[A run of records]
▼

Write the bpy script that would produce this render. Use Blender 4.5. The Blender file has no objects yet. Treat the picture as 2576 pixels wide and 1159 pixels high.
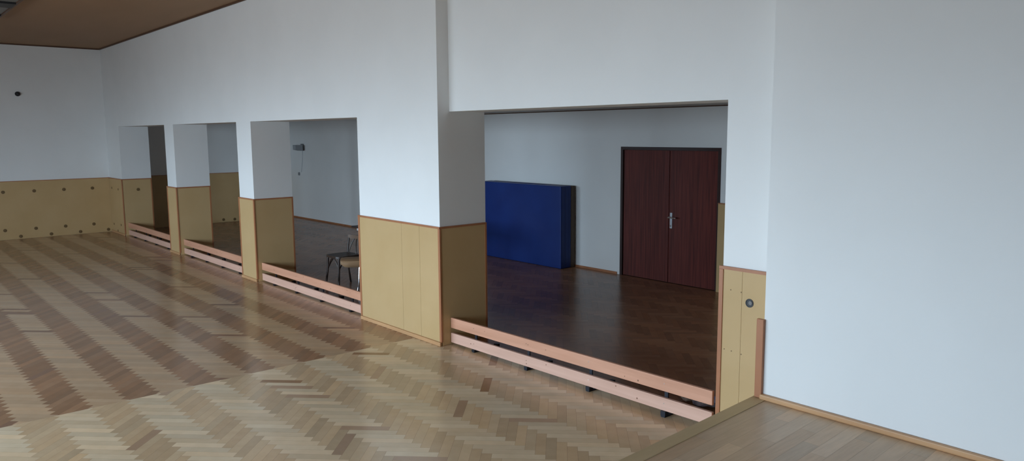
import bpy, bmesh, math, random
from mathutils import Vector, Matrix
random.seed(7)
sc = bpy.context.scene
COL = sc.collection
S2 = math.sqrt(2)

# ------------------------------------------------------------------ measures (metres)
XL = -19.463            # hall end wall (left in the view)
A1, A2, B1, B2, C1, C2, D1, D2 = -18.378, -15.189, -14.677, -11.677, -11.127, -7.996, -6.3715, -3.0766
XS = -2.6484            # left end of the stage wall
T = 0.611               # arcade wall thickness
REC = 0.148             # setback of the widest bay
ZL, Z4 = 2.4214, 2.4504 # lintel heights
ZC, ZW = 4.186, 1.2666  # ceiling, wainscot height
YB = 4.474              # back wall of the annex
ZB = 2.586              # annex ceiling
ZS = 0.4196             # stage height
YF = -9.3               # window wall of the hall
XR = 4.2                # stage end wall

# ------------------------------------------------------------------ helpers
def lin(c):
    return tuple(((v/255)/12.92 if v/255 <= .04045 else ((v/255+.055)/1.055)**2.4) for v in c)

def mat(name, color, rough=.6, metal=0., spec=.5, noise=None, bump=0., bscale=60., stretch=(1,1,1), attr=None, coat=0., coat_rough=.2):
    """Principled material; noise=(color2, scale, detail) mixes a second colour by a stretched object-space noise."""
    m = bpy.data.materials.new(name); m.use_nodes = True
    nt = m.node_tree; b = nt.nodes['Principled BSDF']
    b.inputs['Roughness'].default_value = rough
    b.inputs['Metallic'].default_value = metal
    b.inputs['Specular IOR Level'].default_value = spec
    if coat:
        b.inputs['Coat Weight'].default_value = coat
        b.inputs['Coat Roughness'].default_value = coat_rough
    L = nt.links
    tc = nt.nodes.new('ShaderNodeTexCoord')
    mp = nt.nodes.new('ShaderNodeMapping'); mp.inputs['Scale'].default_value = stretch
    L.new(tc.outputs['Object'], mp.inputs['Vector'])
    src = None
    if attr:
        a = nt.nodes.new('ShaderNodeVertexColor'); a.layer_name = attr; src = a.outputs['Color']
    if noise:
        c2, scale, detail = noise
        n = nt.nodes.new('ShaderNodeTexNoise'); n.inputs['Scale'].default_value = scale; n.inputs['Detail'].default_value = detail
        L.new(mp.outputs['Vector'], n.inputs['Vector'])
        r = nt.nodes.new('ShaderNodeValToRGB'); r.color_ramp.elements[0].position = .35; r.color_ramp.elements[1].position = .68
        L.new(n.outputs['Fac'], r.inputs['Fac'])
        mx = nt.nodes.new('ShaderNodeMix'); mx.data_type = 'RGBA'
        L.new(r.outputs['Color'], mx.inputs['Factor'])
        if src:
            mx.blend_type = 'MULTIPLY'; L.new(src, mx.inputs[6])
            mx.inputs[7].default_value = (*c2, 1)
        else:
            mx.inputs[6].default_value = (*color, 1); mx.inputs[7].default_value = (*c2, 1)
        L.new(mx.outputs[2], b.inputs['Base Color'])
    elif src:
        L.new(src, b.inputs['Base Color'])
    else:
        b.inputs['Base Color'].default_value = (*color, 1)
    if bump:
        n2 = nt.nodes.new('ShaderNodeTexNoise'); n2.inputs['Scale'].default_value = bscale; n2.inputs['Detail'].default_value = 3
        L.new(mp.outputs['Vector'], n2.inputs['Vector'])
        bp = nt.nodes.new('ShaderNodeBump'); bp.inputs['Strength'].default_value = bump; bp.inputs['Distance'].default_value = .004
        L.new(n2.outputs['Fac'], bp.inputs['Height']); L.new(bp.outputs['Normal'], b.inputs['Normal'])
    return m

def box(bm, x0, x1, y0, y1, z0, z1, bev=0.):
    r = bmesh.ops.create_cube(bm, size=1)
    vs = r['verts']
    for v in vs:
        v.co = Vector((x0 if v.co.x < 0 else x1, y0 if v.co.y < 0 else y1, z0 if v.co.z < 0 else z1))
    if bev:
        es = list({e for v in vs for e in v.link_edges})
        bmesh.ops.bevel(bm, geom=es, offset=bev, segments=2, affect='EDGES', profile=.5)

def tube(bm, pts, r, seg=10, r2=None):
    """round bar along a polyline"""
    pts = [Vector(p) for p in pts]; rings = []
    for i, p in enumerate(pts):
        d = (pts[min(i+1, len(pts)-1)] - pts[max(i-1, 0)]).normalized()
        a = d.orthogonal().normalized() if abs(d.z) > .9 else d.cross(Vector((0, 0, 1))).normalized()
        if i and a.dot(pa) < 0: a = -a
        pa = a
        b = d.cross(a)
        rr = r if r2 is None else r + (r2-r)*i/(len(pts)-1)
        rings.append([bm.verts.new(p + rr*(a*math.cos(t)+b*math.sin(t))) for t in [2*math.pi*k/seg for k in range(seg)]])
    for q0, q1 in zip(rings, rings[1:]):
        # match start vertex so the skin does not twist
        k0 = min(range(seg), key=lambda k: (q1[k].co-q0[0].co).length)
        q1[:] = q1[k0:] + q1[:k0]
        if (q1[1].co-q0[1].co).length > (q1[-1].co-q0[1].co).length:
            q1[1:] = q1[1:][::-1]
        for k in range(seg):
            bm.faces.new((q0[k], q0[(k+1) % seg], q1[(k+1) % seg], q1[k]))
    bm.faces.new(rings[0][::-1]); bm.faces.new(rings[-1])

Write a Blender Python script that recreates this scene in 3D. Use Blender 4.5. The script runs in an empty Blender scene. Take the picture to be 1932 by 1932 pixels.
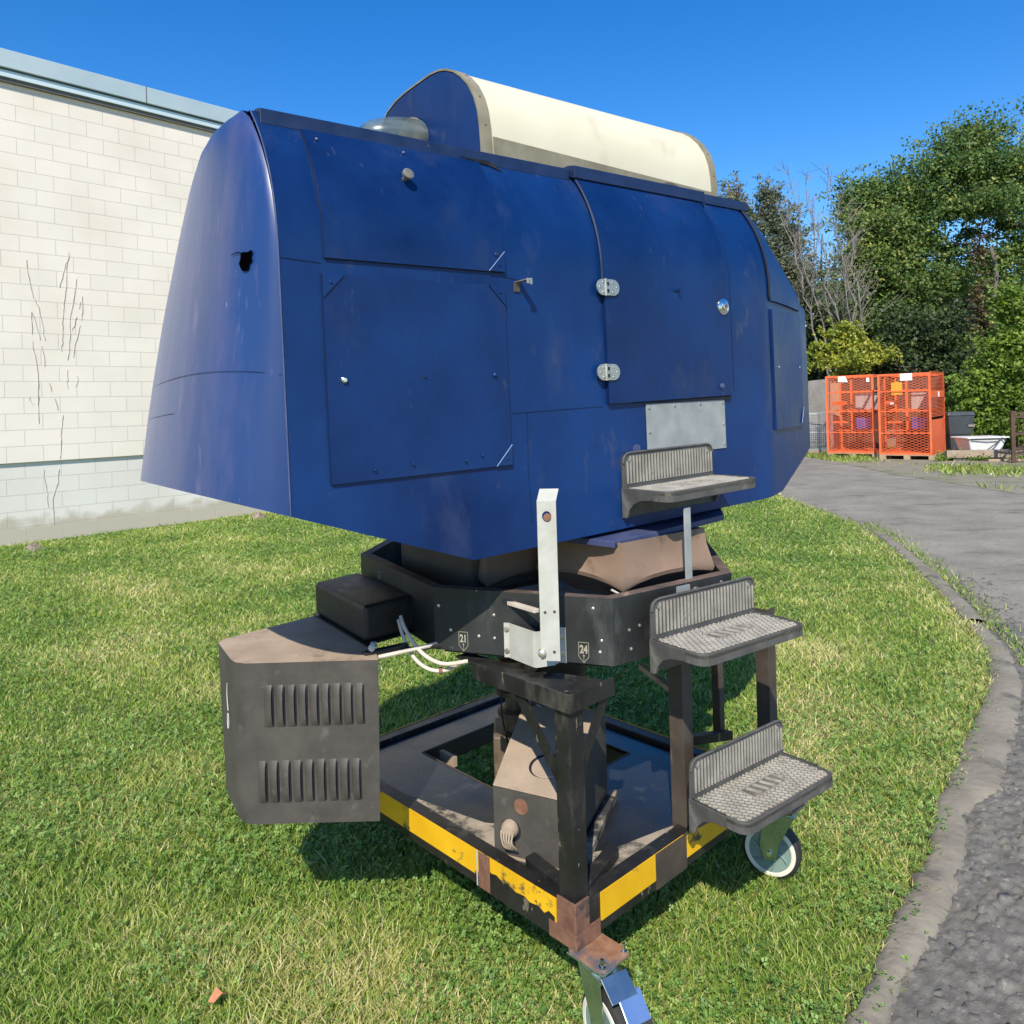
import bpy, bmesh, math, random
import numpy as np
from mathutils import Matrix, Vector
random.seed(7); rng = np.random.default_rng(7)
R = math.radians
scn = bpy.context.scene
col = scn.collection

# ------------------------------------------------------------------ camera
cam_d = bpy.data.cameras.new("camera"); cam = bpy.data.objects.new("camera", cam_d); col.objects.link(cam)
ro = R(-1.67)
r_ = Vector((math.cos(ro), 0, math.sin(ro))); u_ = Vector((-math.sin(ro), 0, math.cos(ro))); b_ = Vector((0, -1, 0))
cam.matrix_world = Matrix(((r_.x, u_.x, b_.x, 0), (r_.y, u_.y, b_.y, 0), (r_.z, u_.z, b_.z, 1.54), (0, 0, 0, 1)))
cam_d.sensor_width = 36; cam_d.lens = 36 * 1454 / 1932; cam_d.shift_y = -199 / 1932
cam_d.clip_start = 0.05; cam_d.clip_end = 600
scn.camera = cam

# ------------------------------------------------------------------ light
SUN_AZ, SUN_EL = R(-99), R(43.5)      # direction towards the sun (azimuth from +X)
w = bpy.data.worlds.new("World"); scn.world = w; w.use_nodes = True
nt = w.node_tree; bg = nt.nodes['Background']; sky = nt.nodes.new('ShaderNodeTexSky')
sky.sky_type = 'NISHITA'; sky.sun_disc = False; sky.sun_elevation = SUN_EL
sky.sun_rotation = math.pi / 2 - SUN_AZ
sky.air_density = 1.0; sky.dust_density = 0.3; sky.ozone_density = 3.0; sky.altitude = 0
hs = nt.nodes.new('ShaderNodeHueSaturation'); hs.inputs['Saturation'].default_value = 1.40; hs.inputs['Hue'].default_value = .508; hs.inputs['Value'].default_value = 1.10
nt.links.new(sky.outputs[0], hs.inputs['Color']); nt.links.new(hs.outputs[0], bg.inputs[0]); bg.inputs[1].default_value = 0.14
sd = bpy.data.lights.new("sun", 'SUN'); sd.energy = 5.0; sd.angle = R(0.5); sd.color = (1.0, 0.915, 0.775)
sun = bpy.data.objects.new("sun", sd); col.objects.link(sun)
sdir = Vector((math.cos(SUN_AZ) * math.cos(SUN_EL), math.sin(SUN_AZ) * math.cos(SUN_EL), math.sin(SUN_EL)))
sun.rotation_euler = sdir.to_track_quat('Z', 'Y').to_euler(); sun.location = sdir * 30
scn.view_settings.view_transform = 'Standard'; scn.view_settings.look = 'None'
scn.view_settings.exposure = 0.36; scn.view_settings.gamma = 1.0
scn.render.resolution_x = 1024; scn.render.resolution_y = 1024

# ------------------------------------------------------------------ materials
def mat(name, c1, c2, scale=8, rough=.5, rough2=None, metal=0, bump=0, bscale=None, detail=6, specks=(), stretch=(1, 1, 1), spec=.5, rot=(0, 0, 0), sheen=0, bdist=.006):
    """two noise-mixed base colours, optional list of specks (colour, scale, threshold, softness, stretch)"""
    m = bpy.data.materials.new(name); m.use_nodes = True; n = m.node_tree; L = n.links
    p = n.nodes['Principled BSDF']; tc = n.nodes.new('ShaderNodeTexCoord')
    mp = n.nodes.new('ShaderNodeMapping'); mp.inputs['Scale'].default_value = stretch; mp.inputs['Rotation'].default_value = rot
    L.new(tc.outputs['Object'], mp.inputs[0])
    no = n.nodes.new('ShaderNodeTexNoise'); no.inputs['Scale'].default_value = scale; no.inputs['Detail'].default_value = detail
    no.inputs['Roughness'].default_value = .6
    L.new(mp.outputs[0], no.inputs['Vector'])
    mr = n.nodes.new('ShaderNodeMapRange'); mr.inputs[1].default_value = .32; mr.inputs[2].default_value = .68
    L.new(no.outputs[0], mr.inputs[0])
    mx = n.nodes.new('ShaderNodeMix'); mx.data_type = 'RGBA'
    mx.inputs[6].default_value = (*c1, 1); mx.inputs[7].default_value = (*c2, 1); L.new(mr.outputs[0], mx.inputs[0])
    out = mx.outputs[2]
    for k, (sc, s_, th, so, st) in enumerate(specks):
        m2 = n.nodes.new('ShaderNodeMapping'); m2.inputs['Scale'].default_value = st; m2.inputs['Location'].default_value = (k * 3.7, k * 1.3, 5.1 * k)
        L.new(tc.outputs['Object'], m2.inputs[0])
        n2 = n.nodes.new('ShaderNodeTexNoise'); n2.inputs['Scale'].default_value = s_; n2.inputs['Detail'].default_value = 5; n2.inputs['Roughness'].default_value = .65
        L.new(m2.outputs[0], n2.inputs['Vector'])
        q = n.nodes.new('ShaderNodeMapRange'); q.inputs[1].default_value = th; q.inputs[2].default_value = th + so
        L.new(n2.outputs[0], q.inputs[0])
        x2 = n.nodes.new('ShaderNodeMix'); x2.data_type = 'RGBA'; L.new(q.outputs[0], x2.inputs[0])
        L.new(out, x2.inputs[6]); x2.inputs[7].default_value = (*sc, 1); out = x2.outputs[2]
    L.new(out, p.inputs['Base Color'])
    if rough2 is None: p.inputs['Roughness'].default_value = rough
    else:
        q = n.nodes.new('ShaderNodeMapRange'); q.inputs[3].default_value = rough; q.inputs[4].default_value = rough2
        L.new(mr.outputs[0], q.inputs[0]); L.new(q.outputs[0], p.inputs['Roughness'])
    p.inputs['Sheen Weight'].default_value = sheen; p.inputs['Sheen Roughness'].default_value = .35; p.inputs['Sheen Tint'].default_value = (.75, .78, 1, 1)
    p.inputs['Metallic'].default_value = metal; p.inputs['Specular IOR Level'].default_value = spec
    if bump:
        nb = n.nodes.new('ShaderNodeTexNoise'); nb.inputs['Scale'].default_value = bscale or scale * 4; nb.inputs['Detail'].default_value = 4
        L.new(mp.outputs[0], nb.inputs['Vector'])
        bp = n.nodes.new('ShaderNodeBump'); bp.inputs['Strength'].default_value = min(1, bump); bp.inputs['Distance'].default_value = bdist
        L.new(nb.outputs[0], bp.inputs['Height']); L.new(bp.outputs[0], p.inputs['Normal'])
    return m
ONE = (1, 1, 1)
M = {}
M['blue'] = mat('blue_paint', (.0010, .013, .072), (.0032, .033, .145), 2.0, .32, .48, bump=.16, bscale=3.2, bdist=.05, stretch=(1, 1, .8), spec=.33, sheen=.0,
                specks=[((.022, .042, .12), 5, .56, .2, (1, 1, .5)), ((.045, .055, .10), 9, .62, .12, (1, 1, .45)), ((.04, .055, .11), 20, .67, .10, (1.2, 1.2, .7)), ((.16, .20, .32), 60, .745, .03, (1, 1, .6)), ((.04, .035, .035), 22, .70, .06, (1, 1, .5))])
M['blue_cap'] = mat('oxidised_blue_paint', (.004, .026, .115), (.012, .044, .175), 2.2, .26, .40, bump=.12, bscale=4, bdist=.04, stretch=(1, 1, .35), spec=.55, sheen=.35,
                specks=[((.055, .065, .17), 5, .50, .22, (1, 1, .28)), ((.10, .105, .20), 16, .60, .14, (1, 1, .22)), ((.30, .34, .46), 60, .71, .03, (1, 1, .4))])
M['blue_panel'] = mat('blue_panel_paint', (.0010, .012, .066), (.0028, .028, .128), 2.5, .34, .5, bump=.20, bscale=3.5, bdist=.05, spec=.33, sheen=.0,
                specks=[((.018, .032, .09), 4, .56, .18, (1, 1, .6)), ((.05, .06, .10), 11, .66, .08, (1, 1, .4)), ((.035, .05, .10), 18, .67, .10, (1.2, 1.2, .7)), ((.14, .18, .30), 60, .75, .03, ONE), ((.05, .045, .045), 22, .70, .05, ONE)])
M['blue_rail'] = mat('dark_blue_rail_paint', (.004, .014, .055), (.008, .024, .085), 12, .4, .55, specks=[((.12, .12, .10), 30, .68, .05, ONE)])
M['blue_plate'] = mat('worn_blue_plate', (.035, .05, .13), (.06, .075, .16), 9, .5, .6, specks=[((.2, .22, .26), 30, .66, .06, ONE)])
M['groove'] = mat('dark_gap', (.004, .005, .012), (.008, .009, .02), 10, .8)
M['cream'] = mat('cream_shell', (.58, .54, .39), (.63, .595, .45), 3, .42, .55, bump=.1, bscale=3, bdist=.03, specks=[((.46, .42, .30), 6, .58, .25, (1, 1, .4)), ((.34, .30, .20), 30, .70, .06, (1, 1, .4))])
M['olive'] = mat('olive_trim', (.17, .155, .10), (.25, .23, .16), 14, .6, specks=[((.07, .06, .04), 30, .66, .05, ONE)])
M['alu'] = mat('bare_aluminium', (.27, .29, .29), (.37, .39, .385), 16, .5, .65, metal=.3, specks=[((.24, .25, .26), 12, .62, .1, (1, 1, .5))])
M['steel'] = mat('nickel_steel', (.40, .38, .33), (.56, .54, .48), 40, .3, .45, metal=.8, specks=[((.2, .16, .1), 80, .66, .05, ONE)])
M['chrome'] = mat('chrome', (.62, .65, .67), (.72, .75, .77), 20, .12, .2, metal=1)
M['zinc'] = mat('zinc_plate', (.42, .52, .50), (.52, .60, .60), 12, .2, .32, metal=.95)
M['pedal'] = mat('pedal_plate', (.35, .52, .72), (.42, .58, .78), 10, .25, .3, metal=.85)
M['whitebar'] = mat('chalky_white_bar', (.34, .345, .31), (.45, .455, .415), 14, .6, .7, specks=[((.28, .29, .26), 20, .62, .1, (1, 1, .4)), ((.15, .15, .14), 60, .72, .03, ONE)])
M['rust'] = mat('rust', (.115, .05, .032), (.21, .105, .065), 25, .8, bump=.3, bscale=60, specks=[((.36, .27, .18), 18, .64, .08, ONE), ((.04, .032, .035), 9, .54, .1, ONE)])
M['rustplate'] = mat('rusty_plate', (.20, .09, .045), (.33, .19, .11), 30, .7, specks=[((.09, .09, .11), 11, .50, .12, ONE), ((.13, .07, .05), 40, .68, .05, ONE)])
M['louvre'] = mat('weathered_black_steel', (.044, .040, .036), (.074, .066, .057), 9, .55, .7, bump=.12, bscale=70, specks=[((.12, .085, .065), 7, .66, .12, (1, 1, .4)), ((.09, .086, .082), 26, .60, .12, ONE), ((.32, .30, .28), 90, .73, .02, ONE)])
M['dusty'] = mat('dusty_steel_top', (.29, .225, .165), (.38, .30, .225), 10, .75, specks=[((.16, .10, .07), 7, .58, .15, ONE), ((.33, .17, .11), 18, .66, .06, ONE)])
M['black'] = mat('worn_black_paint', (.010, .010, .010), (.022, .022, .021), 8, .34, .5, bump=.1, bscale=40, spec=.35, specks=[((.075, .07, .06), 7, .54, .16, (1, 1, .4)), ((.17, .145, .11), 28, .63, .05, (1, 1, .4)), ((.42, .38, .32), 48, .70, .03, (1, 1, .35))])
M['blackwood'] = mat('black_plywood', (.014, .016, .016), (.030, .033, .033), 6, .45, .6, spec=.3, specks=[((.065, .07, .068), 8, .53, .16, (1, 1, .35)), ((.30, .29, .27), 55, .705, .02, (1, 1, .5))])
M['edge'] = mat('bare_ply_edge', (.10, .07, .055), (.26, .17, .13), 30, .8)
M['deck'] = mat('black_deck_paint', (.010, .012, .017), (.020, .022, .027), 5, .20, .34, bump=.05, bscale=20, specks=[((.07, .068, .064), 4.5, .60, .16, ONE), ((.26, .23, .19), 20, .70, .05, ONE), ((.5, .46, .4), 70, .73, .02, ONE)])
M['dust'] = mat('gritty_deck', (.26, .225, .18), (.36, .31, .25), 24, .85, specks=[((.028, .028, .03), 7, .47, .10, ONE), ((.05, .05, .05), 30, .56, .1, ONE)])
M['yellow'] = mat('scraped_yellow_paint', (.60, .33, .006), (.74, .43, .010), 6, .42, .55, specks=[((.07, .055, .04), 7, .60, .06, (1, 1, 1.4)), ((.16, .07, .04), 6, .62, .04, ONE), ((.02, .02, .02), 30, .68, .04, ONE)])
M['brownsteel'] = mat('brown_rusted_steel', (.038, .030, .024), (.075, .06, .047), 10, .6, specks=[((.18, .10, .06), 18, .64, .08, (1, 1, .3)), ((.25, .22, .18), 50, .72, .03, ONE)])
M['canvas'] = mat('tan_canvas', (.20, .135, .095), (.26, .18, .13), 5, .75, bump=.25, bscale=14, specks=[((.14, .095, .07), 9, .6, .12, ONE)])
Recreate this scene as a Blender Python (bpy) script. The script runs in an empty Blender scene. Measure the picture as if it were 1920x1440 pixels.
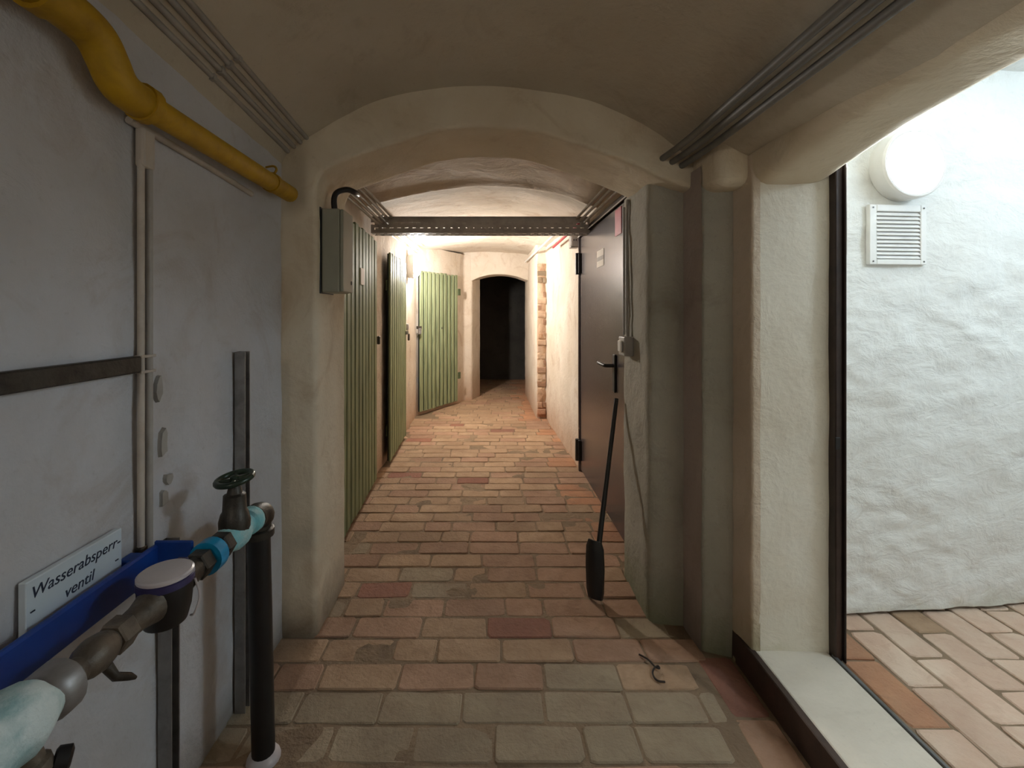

▲

[Aim] Among the entries above, locate the line with "Write a Blender" and the line with "scn.camera = cam". Give those two lines and all lines between them again, exactly, leaving out the pictures.

[Answer to the exercise]
Write a Blender Python script that recreates this scene in 3D. Use Blender 4.5. The script runs in an empty Blender scene. Take the picture to be 1932 by 1932 pixels.
import bpy, bmesh, math, random
import numpy as np
from mathutils import Matrix, Vector
random.seed(7); rng = np.random.default_rng(7)
R = math.radians
scn = bpy.context.scene
col = scn.collection

# ------------------------------------------------------------------ camera
cam_d = bpy.data.cameras.new("camera"); cam = bpy.data.objects.new("camera", cam_d); col.objects.link(cam)
ro = R(-1.67)
r_ = Vector((math.cos(ro), 0, math.sin(ro))); u_ = Vector((-math.sin(ro), 0, math.cos(ro))); b_ = Vector((0, -1, 0))
cam.matrix_world = Matrix(((r_.x, u_.x, b_.x, 0), (r_.y, u_.y, b_.y, 0), (r_.z, u_.z, b_.z, 1.54), (0, 0, 0, 1)))
cam_d.sensor_width = 36; cam_d.lens = 36 * 1454 / 1932; cam_d.shift_y = -199 / 1932
cam_d.clip_start = 0.05; cam_d.clip_end = 600
scn.camera = cam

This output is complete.